Introduced March 2, 2026 by LaMonica McIver · Last progress March 2, 2026
The bill directs substantial federal funding and planning support to build safer, more equitable walking and biking infrastructure—reducing emissions and access gaps—but requires significant federal spending and includes rules (match minimums, project-size thresholds, and federal criteria) that may leave some small or low-capacity communities behind and raise local land-use concerns.
State and local governments (including rural communities) receive federal funding (authorization up to $300M/year and high federal cost-shares up to 90–100% for qualifying areas) that substantially lowers local upfront costs for building multimodal walking and biking projects.
Local and regional governments and communities gain support to build safe, connected walking and biking greenways that improve everyday access to jobs, schools, transit, and parks for urban and suburban residents.
Low-income communities and communities of color are prioritized for support to help reduce disparities in pedestrian and bicyclist fatalities and improve equitable access to services and opportunities.
Taxpayers fund the program (authorized up to $300M/year through 2031), increasing federal spending which could raise deficits or require offsetting cuts elsewhere.
Matching fund and local commitment requirements may disadvantage low-capacity or cash-strapped jurisdictions, leaving high-need communities unable to compete for construction grants.
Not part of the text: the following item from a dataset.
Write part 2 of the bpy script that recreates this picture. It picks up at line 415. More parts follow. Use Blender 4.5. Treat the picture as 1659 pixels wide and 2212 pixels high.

Smaller local projects under the $15M eligibility threshold are excluded from construction funding, potentially blocking grassroots, small-town, or neighborhood-scale improvements.
Based on analysis of 4 sections of legislative text.
Creates a federal competitive grant program to plan, build, and improve regionally or nationally significant greenway paths and related property acquisitions.
Establishes a federal competitive grant program to fund the planning, construction, improvement, and real property acquisition for safe, connected greenway paths that the Secretary designates as regionally or nationally significant. Grants target projects that cross jurisdictions or State lines, improve safety and access to jobs, reduce single-occupant vehicle trips and emissions, integrate with transit/parks/waterways, and address equity concerns such as high bicyclist/pedestrian fatality rates and access for low-income communities and communities of color. Applicants must apply in a Secretary-prescribed form, demonstrate community support and sponsor commitments, and meet matching or in-kind contribution requirements unless exempted; projects partly on Federal land require cooperative agreements with the relevant Federal agency. The Secretary must prioritize outcomes like increased walking/bicycling, cross-community connections, transit integration, and broad public support, and must set aside at least $5,000,000 each fiscal year for planning-related activities.